Request: The data must be written out once more, precisely as given.

(begin)

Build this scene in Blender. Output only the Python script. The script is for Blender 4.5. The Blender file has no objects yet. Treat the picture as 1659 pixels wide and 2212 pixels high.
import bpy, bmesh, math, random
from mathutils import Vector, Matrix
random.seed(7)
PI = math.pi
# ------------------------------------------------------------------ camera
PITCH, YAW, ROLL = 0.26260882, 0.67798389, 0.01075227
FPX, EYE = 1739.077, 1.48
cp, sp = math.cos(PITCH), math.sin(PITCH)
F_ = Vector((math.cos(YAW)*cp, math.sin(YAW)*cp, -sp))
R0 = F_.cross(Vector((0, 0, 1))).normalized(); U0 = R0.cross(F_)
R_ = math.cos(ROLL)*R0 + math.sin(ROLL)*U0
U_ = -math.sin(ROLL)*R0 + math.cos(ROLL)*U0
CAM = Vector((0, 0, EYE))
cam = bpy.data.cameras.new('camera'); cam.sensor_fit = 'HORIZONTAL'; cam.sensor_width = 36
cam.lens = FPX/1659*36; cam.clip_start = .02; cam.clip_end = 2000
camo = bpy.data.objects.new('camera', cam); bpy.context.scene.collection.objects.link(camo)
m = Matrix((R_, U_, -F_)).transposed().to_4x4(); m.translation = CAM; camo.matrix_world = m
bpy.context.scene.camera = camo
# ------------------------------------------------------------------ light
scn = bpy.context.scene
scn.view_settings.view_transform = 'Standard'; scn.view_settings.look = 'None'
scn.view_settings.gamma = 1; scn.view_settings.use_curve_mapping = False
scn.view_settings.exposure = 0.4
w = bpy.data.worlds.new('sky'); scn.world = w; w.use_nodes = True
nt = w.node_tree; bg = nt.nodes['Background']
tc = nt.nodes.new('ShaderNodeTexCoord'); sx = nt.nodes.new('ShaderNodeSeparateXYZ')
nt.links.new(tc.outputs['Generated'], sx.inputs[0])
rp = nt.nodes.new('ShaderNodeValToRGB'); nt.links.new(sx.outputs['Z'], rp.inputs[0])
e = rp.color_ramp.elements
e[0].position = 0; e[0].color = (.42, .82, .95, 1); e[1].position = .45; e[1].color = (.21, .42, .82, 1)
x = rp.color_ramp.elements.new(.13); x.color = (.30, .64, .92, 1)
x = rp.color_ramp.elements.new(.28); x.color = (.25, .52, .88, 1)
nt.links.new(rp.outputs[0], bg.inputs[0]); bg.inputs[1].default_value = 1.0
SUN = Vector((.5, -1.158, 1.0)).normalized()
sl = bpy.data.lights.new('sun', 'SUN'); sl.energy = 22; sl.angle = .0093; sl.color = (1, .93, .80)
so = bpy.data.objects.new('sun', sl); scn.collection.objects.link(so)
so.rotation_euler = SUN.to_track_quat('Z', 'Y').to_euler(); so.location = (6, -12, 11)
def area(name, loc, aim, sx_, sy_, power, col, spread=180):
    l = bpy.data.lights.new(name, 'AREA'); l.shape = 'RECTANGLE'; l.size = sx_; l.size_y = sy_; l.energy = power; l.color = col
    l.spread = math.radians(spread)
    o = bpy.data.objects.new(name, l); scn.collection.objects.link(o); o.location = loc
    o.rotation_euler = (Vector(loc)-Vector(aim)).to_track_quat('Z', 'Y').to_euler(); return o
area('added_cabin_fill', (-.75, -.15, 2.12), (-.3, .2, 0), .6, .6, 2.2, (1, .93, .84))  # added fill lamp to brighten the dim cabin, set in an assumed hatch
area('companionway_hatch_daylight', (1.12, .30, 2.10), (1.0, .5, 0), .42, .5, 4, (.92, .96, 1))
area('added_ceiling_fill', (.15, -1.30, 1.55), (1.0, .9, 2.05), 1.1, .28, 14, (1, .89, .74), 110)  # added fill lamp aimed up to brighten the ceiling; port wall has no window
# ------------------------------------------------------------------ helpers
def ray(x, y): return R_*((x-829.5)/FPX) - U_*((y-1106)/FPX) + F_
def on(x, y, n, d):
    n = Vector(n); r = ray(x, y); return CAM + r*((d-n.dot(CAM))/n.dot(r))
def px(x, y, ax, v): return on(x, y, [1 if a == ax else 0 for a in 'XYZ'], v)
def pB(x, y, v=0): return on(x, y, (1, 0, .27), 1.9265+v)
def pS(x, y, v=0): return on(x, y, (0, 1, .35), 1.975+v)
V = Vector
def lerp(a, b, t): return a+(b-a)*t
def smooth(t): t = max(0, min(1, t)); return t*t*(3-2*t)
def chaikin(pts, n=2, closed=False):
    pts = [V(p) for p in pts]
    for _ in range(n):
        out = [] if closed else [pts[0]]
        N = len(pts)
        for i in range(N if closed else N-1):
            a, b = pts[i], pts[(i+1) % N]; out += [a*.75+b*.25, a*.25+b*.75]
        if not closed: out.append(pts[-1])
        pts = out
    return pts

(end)

Worked solution:
Build this scene in Blender. Output only the Python script. The script is for Blender 4.5. The Blender file has no objects yet. Treat the picture as 1659 pixels wide and 2212 pixels high.
import bpy, bmesh, math, random
from mathutils import Vector, Matrix
random.seed(7)
PI = math.pi
# ------------------------------------------------------------------ camera
PITCH, YAW, ROLL = 0.26260882, 0.67798389, 0.01075227
FPX, EYE = 1739.077, 1.48
cp, sp = math.cos(PITCH), math.sin(PITCH)
F_ = Vector((math.cos(YAW)*cp, math.sin(YAW)*cp, -sp))
R0 = F_.cross(Vector((0, 0, 1))).normalized(); U0 = R0.cross(F_)
R_ = math.cos(ROLL)*R0 + math.sin(ROLL)*U0
U_ = -math.sin(ROLL)*R0 + math.cos(ROLL)*U0
CAM = Vector((0, 0, EYE))
cam = bpy.data.cameras.new('camera'); cam.sensor_fit = 'HORIZONTAL'; cam.sensor_width = 36
cam.lens = FPX/1659*36; cam.clip_start = .02; cam.clip_end = 2000
camo = bpy.data.objects.new('camera', cam); bpy.context.scene.collection.objects.link(camo)
m = Matrix((R_, U_, -F_)).transposed().to_4x4(); m.translation = CAM; camo.matrix_world = m
bpy.context.scene.camera = camo
# ------------------------------------------------------------------ light
scn = bpy.context.scene
scn.view_settings.view_transform = 'Standard'; scn.view_settings.look = 'None'
scn.view_settings.gamma = 1; scn.view_settings.use_curve_mapping = False
scn.view_settings.exposure = 0.4
w = bpy.data.worlds.new('sky'); scn.world = w; w.use_nodes = True
nt = w.node_tree; bg = nt.nodes['Background']
tc = nt.nodes.new('ShaderNodeTexCoord'); sx = nt.nodes.new('ShaderNodeSeparateXYZ')
nt.links.new(tc.outputs['Generated'], sx.inputs[0])
rp = nt.nodes.new('ShaderNodeValToRGB'); nt.links.new(sx.outputs['Z'], rp.inputs[0])
e = rp.color_ramp.elements
e[0].position = 0; e[0].color = (.42, .82, .95, 1); e[1].position = .45; e[1].color = (.21, .42, .82, 1)
x = rp.color_ramp.elements.new(.13); x.color = (.30, .64, .92, 1)
x = rp.color_ramp.elements.new(.28); x.color = (.25, .52, .88, 1)
nt.links.new(rp.outputs[0], bg.inputs[0]); bg.inputs[1].default_value = 1.0
SUN = Vector((.5, -1.158, 1.0)).normalized()
sl = bpy.data.lights.new('sun', 'SUN'); sl.energy = 22; sl.angle = .0093; sl.color = (1, .93, .80)
so = bpy.data.objects.new('sun', sl); scn.collection.objects.link(so)
so.rotation_euler = SUN.to_track_quat('Z', 'Y').to_euler(); so.location = (6, -12, 11)
def area(name, loc, aim, sx_, sy_, power, col, spread=180):
    l = bpy.data.lights.new(name, 'AREA'); l.shape = 'RECTANGLE'; l.size = sx_; l.size_y = sy_; l.energy = power; l.color = col
    l.spread = math.radians(spread)
    o = bpy.data.objects.new(name, l); scn.collection.objects.link(o); o.location = loc
    o.rotation_euler = (Vector(loc)-Vector(aim)).to_track_quat('Z', 'Y').to_euler(); return o
area('added_cabin_fill', (-.75, -.15, 2.12), (-.3, .2, 0), .6, .6, 2.2, (1, .93, .84))  # added fill lamp to brighten the dim cabin, set in an assumed hatch
area('companionway_hatch_daylight', (1.12, .30, 2.10), (1.0, .5, 0), .42, .5, 4, (.92, .96, 1))
area('added_ceiling_fill', (.15, -1.30, 1.55), (1.0, .9, 2.05), 1.1, .28, 14, (1, .89, .74), 110)  # added fill lamp aimed up to brighten the ceiling; port wall has no window
# ------------------------------------------------------------------ helpers
def ray(x, y): return R_*((x-829.5)/FPX) - U_*((y-1106)/FPX) + F_
def on(x, y, n, d):
    n = Vector(n); r = ray(x, y); return CAM + r*((d-n.dot(CAM))/n.dot(r))
def px(x, y, ax, v): return on(x, y, [1 if a == ax else 0 for a in 'XYZ'], v)
def pB(x, y, v=0): return on(x, y, (1, 0, .27), 1.9265+v)
def pS(x, y, v=0): return on(x, y, (0, 1, .35), 1.975+v)
V = Vector
def lerp(a, b, t): return a+(b-a)*t
def smooth(t): t = max(0, min(1, t)); return t*t*(3-2*t)
def chaikin(pts, n=2, closed=False):
    pts = [V(p) for p in pts]
    for _ in range(n):
        out = [] if closed else [pts[0]]
        N = len(pts)
        for i in range(N if closed else N-1):
            a, b = pts[i], pts[(i+1) % N]; out += [a*.75+b*.25, a*.25+b*.75]
        if not closed: out.append(pts[-1])
        pts = out
    return pts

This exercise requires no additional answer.